MLK Day in Lewisburg, ‘So much room to grow’

By Stephen Baldwin, RealWV

January 16, 2023

A crowd numbering more than 200 local citizens gathered at the Lewisburg United Methodist Church to celebrate the legacy of Martin Luther King, Jr.

Keynote speaker Crystal Good told the crowd, “We have made progress, but we have so much room to grow.” She lamented the high rate of black incarceration in West Virginia, saying that while black citizens comprise 3% of the population in West Virginia, they account for 11% of the incarcerated population. She believes the problem begins at younger ages, with black children being suspended and expelled from school at disproportionate rates.

“Let’s be holy hustlers, standing together for the rights and dignity of all people!” she told the crowd, to sustained applause. “Like Bricktop was,” she said in reference to former Alderson resident and famous entertainer Ada Beatrice Queen Victoria Louise Virginia Smith, better known as “Bricktop.”

Soloist Andre Williams sang “The Blessing” and received two standing ovations for his moving performance. Photo by Stephen Baldwin.

Good also serves as owner and publisher of Black by God, a West Virginia newspaper and multimedia journal dedicated to issues facing black Appalachians. In reference to recent firings of journalists in Charleston, Good said the First Amendment and freedom of the press are under attack in West Virginia. “The fourth estate, the press, must hold our government accountable.”

Other presenters included High Rocks Academy, the Resurrecting Praise Community Choir, and winners of the student essay contest Alahni Viney & Meryl Wadsworth.

MLK Day 2023 at Lewisburg United Methodist Church.

Chris Winston and Wanda Johnson made a special presentation to the family of Steve Rutledge. Currently in hospice care, Mr. Rutledge is a long-time leader of the MLK Committee who first worked in the Civil Rights Movement alongside Medgar Evers. He drove Martin Luther King, Jr. to the funeral of Medgar Evers after he was assassinated in his driveway in 1963. Mr.
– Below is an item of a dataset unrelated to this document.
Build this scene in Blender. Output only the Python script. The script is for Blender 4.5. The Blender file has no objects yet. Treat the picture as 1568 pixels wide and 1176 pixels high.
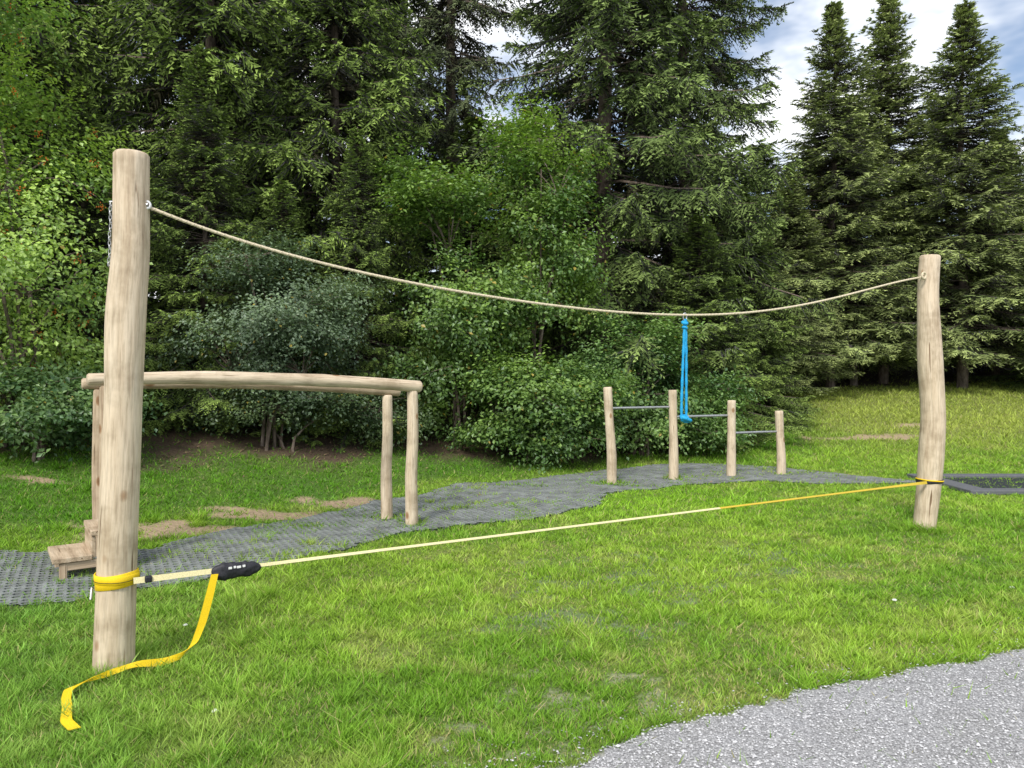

Rutledge moved to West Virginia in the 1970s to work on housing, labor, and economic issues. He led the planning of this event for several decades, impressing upon the community the importance of making it a “day on, not a day off.”

Five-year old student Malakai Triplett made a sign at school for MLK Day. It says, “I love everyone.” Photo by Stephen Baldwin.

Prior to the ceremony, participants marched from the courthouse to the church. Blue Moon Bagels catered a meal for the community. Citizens broke bread together and discussed how to make King’s dream a reality in today’s world. For five-year old student Malakai Triplett, the answer is simple. As his sign proudly says, “I love everyone.”